Construir el capital social es un esfuerzo que el país demanda de su
liderazgo
Con frecuencia, la esencia y el carácter de un país
son percibidos con mayor claridad por los extranjeros que han vivido en él.
Carlos Castresana, para bien o para mal, es uno de esos extranjeros a los que
por razones profesionales les ha tocado vivir en Guatemala y se han formado una
opinión concreta de nuestra realidad. En una reciente entrevista televisiva,
Castresana describió a la sociedad guatemalteca como una “en la que nadie cree
a nadie” y donde “la mentira está instalada como parte del discurso”.
Independientemente de que se esté o no de acuerdo con
las obras y pareceres de quien fuera el primer jefe (entre 2007 y 2010) de la
Comisión Internacional contra la Impunidad en Guatemala –CICIG- , es difícil
negar que lleva razón el abogado español al sintetizar tan lapidariamente el
talante receloso, evasivo y artificioso que suele manifestar el comportamiento social del
guatemalteco típico. La tradicional amabilidad del guatemalteco con el
visitante del exterior no se repite fácilmente en el trato con los
connacionales fuera del círculo familiar.
Existe cierta reticencia entre personas que no se conocen entre sí para
colaborar en pro del bien común. Este fenómeno de escasez de capital social es
perjudicial para el desarrollo del país.
Las raíces de esto pueden encontrarse en la historia:
la conquista violenta, el mestizaje no aceptado y, sobre todo, la guerra civil
que aún deja secuelas de profundas suspicacias mutuas entre los bandos en
conflicto, seguida de una paz endeble cuya cruda realidad desmoronó rápidamente
las grandes expectativas que había planteado. Con un Estado débil, corrompido y
disfuncional, la desconfianza y la desilusión ciudadana respecto del gobierno
se profundizó; la apatía y el fatalismo se fueron generalizando.

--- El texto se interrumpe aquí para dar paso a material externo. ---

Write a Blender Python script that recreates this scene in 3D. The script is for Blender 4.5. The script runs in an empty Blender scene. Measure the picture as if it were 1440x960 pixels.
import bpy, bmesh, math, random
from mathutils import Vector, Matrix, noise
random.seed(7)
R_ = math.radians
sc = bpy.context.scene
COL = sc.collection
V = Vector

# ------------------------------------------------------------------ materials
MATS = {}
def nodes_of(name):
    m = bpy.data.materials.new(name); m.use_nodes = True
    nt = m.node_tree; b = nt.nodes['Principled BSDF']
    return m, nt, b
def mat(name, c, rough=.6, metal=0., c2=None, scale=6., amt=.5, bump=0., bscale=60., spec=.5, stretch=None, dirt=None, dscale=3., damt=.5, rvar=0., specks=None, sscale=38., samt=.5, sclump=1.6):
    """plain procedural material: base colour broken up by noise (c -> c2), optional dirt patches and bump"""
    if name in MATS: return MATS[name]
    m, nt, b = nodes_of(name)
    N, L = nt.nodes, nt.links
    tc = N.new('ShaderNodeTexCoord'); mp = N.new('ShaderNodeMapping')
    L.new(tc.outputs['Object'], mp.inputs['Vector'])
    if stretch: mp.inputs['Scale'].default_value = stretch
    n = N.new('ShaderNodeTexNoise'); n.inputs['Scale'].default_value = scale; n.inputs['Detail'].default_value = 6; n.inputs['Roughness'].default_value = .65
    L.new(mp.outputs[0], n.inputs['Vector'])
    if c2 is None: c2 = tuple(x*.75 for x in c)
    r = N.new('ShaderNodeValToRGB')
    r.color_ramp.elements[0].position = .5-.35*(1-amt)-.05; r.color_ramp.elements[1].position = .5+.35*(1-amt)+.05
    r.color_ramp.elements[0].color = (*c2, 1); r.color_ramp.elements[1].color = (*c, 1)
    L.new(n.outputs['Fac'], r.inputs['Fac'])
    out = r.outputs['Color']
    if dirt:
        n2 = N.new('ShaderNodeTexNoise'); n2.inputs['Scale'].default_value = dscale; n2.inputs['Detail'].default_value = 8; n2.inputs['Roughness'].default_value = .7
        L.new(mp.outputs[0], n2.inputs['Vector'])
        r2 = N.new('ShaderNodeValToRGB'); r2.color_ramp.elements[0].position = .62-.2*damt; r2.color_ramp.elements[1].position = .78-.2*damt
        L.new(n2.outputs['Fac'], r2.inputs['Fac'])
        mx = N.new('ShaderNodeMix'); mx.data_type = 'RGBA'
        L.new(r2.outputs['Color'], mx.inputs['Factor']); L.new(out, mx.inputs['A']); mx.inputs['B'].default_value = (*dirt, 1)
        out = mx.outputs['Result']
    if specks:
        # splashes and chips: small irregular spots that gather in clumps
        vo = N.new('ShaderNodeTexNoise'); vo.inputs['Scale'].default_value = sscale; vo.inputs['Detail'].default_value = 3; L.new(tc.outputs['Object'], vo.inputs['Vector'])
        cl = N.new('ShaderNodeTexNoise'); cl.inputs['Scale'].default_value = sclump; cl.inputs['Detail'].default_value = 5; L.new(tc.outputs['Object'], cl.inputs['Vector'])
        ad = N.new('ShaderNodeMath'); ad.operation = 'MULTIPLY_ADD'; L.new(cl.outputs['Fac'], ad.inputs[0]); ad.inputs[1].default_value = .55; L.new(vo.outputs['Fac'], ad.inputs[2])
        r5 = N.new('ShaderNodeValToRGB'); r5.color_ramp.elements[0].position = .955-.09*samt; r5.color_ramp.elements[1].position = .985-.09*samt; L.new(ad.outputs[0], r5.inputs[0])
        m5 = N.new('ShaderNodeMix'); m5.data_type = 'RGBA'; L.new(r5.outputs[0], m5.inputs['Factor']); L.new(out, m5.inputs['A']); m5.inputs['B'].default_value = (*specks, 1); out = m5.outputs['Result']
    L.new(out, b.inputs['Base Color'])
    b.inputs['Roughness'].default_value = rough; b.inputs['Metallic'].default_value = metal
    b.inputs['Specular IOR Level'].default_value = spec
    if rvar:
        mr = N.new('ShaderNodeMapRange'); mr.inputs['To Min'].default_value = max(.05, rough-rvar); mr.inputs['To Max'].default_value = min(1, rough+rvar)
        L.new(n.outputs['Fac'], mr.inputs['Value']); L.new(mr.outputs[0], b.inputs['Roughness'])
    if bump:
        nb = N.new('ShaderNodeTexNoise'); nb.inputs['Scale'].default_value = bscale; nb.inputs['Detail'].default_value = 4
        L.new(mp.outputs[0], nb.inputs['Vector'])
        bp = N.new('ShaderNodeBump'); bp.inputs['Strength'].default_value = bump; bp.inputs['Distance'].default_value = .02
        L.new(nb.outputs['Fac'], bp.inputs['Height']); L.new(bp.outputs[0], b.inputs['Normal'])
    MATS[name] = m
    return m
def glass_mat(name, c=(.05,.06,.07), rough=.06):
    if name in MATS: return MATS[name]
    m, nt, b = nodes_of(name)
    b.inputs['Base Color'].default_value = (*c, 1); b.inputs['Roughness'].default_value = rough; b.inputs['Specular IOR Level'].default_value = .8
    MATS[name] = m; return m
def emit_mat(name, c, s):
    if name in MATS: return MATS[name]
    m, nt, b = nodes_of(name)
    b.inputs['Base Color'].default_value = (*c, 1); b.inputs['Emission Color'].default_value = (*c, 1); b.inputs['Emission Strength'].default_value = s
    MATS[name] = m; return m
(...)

Todo lo anterior tiene implicaciones importantes
respecto de la capacidad del país de progresar económica y socialmente. Para
que un país democrático con una economía de mercado funcione de manera eficaz,
la colaboración entre sus ciudadanos es tan importante como la competencia.
Ciertamente, el capital físico (infraestructura y equipo) y el capital humano
(capacidades y conocimientos de las personas) son importantes para el
desarrollo de cualquier país. Igualmente, las instituciones fuertes y
eficientes, así como un medio ambiente sostenible, son factores necesarios para
el progreso. Pero, además de lo anterior, el capital humano –es decir, la
confianza mutua entre los miembros de la comunidad, que genera redes y valores
compartidos que, a su vez, incentivan la cooperación social- es esencial para
la productividad, el crecimiento económico y el bienestar social.
Diversos estudios indican que mientras más confíen
entre sí las personas, mejor será el desempeño de la sociedad en la que habitan
ya que, por ejemplo, podrán trabajar juntos de manera más eficiente. También
para las empresas, operar en un ambiente de mejor capital social haría
innecesarios muchos contratos y salvaguardias complicados, y así ahorrarían en
gastos legales y administrativos. Otros estudios indican que los empresarios de
los países más pobres son reacios a confiar la administración de sus empresas a
personas que no pertenecen a su círculo cercano: temen que esa gente les robe y
que el sistema judicial no los proteja. Este temor limita la capacidad de las buenas
empresas de expandirse. Por el contrario, los países con mayores niveles de
capital social –es decir, de confianza-, por lo general tienen una mayor
productividad y por ende son más ricos, en parte porque las buenas empresas
tienen más recursos humanos e institucionales a su disposición.
De manera que construir el capital social (o reconstruir el tejido
social, que algunos le llaman, si es que alguna vez lo hubo) es un esfuerzo que
el país demanda de su liderazgo. No es algo sencillo de lograr en un ambiente
de añejos enfrentamientos ideológicos, de corrupción generalizada y de sistemas
judiciales en deterioro. Pero es un esfuerzo necesario: si la unión hace la
fuerza, la desunión significa la debilidad. Por ahora, tanto la desconfianza
mutua imperante como la mentira firmemente instalada en el discurso político,
exacerban la desunión de Guatemala, que nos deja a merced de los corruptos y de
los criminales organizados, enemigos de nuestra endeble democracia.